WHAT IS REQUIRED
Write out the material again word for word, dropping any images it holds.

DATASET CONTENT
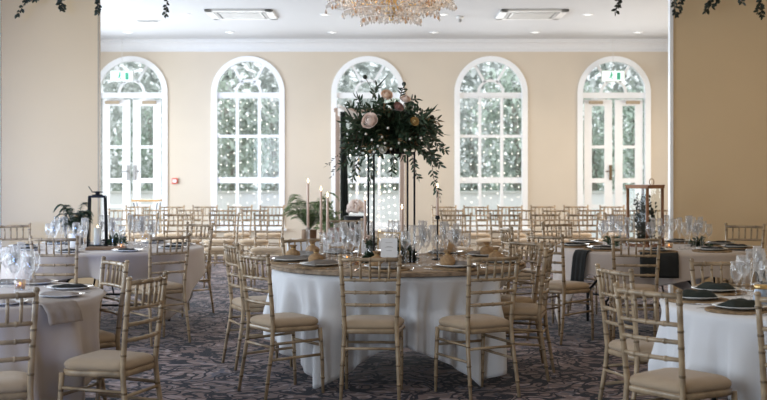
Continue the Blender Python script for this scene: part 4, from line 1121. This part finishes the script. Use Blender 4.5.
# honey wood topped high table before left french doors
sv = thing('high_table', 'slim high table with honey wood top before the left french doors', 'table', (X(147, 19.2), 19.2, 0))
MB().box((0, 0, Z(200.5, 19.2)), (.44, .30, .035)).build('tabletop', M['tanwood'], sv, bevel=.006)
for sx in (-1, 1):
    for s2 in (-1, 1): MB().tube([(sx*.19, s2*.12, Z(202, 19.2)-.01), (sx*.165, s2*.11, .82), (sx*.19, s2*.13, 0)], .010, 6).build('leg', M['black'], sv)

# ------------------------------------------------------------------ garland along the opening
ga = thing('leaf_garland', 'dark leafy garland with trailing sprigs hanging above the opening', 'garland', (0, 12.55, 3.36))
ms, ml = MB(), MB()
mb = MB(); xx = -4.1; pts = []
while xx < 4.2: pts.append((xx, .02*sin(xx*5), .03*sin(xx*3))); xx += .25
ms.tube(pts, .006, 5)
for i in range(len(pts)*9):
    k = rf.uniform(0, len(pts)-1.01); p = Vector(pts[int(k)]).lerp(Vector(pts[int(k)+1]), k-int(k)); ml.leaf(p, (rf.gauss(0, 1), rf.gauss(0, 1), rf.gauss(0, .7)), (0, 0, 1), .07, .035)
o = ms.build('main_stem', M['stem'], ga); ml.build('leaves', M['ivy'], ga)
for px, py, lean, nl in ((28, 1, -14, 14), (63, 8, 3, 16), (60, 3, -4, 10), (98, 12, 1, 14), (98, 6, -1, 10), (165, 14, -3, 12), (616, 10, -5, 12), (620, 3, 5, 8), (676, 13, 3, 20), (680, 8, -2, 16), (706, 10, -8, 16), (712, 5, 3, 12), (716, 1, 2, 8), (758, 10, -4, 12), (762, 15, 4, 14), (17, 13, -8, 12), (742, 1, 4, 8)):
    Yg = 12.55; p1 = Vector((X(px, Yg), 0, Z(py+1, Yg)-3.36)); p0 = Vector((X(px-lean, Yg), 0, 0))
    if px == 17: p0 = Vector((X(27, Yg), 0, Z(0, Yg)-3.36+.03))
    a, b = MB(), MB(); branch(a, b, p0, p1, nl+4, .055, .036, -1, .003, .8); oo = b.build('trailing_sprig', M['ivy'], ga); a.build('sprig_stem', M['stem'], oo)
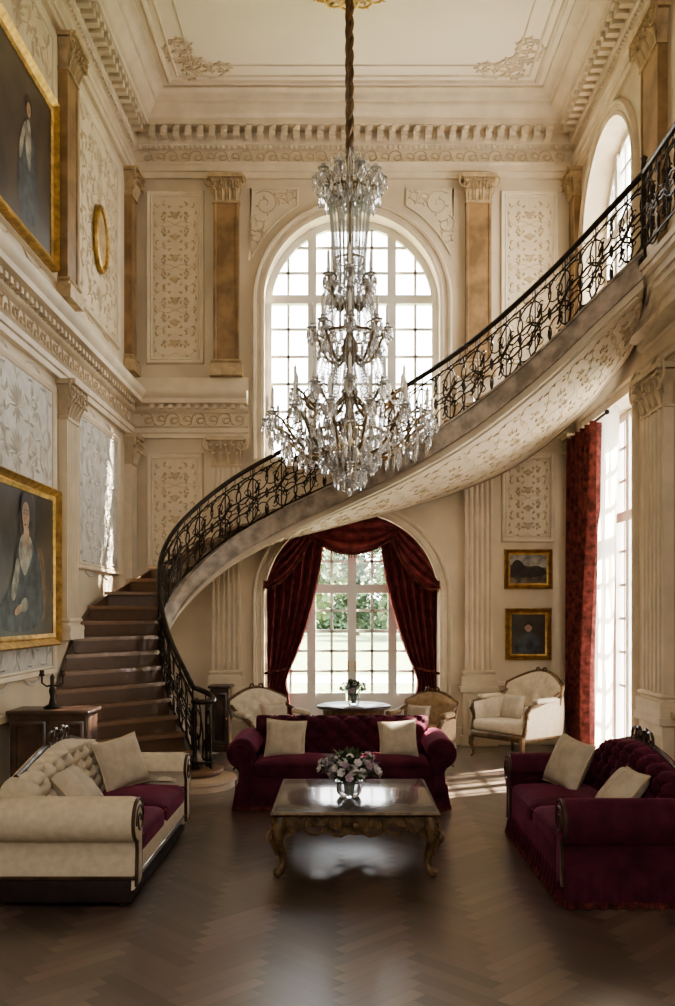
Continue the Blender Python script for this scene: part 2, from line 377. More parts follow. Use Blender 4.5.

THE OUTPUT
Continue the Blender Python script for this scene: part 4, from line 1121. This part finishes the script. Use Blender 4.5.
# honey wood topped high table before left french doors
sv = thing('high_table', 'slim high table with honey wood top before the left french doors', 'table', (X(147, 19.2), 19.2, 0))
MB().box((0, 0, Z(200.5, 19.2)), (.44, .30, .035)).build('tabletop', M['tanwood'], sv, bevel=.006)
for sx in (-1, 1):
    for s2 in (-1, 1): MB().tube([(sx*.19, s2*.12, Z(202, 19.2)-.01), (sx*.165, s2*.11, .82), (sx*.19, s2*.13, 0)], .010, 6).build('leg', M['black'], sv)

# ------------------------------------------------------------------ garland along the opening
ga = thing('leaf_garland', 'dark leafy garland with trailing sprigs hanging above the opening', 'garland', (0, 12.55, 3.36))
ms, ml = MB(), MB()
mb = MB(); xx = -4.1; pts = []
while xx < 4.2: pts.append((xx, .02*sin(xx*5), .03*sin(xx*3))); xx += .25
ms.tube(pts, .006, 5)
for i in range(len(pts)*9):
    k = rf.uniform(0, len(pts)-1.01); p = Vector(pts[int(k)]).lerp(Vector(pts[int(k)+1]), k-int(k)); ml.leaf(p, (rf.gauss(0, 1), rf.gauss(0, 1), rf.gauss(0, .7)), (0, 0, 1), .07, .035)
o = ms.build('main_stem', M['stem'], ga); ml.build('leaves', M['ivy'], ga)
for px, py, lean, nl in ((28, 1, -14, 14), (63, 8, 3, 16), (60, 3, -4, 10), (98, 12, 1, 14), (98, 6, -1, 10), (165, 14, -3, 12), (616, 10, -5, 12), (620, 3, 5, 8), (676, 13, 3, 20), (680, 8, -2, 16), (706, 10, -8, 16), (712, 5, 3, 12), (716, 1, 2, 8), (758, 10, -4, 12), (762, 15, 4, 14), (17, 13, -8, 12), (742, 1, 4, 8)):
    Yg = 12.55; p1 = Vector((X(px, Yg), 0, Z(py+1, Yg)-3.36)); p0 = Vector((X(px-lean, Yg), 0, 0))
    if px == 17: p0 = Vector((X(27, Yg), 0, Z(0, Yg)-3.36+.03))
    a, b = MB(), MB(); branch(a, b, p0, p1, nl+4, .055, .036, -1, .003, .8); oo = b.build('trailing_sprig', M['ivy'], ga); a.build('sprig_stem', M['stem'], oo)
Continue the Blender Python script for this scene: part 2, from line 377. More parts follow. Use Blender 4.5.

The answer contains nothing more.